What am I missing as pro's and cons here?

Diversify:

Stocks anyone? VTI index fund has low fees and is basically the Vanguard version of the S&P 500 index fund. It is an ETF rather than a mutual fund. Your transaction fee on trading 2 million dollars in stocks is...$8...no escrow. No paperwork. Click a few buttons. No tenants, no property managers, totally passive investing.

What am I missing as pro's and cons here?


Hold:

Don't pay off yet and don't buy anything yet. Sit on cash during historically low interest rates? I don't think there will be a huge crash like the one we last saw, at least not for a long time, that was a rare event, they don't usually drop that much when they do drop. But....they could, it's been the longest bull market in recent history.

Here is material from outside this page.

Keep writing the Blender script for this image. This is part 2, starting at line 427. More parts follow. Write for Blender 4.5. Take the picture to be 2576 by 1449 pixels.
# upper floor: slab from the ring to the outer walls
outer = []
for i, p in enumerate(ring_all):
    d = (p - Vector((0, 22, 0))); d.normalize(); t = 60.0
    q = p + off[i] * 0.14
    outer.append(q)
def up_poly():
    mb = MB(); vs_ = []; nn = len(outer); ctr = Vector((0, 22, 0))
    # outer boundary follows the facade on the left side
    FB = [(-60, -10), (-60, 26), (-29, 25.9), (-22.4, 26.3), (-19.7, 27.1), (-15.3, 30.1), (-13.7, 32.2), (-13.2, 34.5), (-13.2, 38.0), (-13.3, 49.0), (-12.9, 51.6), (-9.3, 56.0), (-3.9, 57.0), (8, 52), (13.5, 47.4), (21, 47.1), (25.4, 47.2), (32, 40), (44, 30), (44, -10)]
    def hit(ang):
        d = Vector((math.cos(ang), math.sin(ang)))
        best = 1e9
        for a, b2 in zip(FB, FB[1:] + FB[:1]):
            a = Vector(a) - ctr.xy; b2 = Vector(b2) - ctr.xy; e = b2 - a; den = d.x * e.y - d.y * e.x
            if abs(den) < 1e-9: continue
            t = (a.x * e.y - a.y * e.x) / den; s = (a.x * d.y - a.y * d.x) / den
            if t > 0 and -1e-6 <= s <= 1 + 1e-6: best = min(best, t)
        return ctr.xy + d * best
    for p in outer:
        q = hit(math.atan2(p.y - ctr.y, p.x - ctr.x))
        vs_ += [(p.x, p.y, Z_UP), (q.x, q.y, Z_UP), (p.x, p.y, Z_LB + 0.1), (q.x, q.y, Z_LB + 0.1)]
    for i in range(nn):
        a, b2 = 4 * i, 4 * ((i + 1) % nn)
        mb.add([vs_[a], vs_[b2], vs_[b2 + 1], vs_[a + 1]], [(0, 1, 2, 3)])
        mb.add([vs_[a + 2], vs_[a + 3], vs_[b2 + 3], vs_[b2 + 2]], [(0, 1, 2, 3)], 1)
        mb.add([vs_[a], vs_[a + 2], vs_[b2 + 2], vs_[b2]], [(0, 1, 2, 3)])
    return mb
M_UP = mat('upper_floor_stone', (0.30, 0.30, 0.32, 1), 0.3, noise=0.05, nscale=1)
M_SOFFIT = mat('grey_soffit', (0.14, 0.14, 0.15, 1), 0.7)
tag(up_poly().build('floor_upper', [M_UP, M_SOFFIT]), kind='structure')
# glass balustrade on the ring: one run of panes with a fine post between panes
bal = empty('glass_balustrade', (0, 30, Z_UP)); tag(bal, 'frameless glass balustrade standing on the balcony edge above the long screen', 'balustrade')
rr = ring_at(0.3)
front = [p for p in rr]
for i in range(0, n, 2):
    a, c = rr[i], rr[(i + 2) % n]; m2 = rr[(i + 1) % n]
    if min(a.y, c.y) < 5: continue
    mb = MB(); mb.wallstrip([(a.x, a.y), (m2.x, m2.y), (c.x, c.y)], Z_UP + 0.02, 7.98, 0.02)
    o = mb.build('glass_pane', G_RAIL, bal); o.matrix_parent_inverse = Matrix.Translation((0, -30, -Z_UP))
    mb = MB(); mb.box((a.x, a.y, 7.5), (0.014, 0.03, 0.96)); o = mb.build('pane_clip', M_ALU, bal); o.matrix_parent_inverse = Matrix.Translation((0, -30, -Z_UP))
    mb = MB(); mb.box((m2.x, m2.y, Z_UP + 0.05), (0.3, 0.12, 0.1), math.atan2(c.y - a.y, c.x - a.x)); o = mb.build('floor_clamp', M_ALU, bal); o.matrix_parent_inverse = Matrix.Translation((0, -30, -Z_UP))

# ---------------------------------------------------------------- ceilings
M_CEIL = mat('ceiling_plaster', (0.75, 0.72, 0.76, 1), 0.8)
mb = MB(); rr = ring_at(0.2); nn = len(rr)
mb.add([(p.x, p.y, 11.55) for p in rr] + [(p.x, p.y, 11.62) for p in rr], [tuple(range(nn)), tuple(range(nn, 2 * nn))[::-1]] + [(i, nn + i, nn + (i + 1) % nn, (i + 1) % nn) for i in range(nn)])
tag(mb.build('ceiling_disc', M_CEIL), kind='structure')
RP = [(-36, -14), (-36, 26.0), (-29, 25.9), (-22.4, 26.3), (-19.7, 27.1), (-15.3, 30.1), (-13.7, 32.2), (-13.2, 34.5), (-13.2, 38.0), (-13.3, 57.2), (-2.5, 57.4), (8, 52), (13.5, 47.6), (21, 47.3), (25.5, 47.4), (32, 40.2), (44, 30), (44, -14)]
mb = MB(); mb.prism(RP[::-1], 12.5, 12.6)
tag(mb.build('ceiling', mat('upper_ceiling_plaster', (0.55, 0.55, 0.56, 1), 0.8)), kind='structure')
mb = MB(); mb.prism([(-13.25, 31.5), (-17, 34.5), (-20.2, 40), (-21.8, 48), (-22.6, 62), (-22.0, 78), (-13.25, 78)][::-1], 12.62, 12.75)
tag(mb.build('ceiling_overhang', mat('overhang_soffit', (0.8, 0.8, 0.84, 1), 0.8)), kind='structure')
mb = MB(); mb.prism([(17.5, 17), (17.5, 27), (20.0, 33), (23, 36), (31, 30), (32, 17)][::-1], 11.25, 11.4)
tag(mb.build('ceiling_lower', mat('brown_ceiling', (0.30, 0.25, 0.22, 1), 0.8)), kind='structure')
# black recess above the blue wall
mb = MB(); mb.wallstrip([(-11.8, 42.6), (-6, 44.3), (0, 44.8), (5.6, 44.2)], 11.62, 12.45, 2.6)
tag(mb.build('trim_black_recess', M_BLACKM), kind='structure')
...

What am I missing as pro's and cons here?

Buy more rentals:

Again, historically low interest rates. Even if prices go down, I like what years of owning rentals has done for principal pay down and cash flow. I will really love it after 23-27 years when paid off, especially at future rents...I would love it even more with 6 more rentals after 10-30 years. But alas I would be heavily invested in real estate with little diversification. And dealing with property managers, contractors and tenants can be a pain...like a lot of bloggers have mentioned, they want out of being a landlord, more peace, less hassle.


What am I missing as pro's and cons here?


So what am I missing for my pro and con lists? I just highlighted a few key ones for each, though I have many in mind. Curious to see how other people view these options and think differently as far as pros and cons. Which would you do/are you doing and WHY?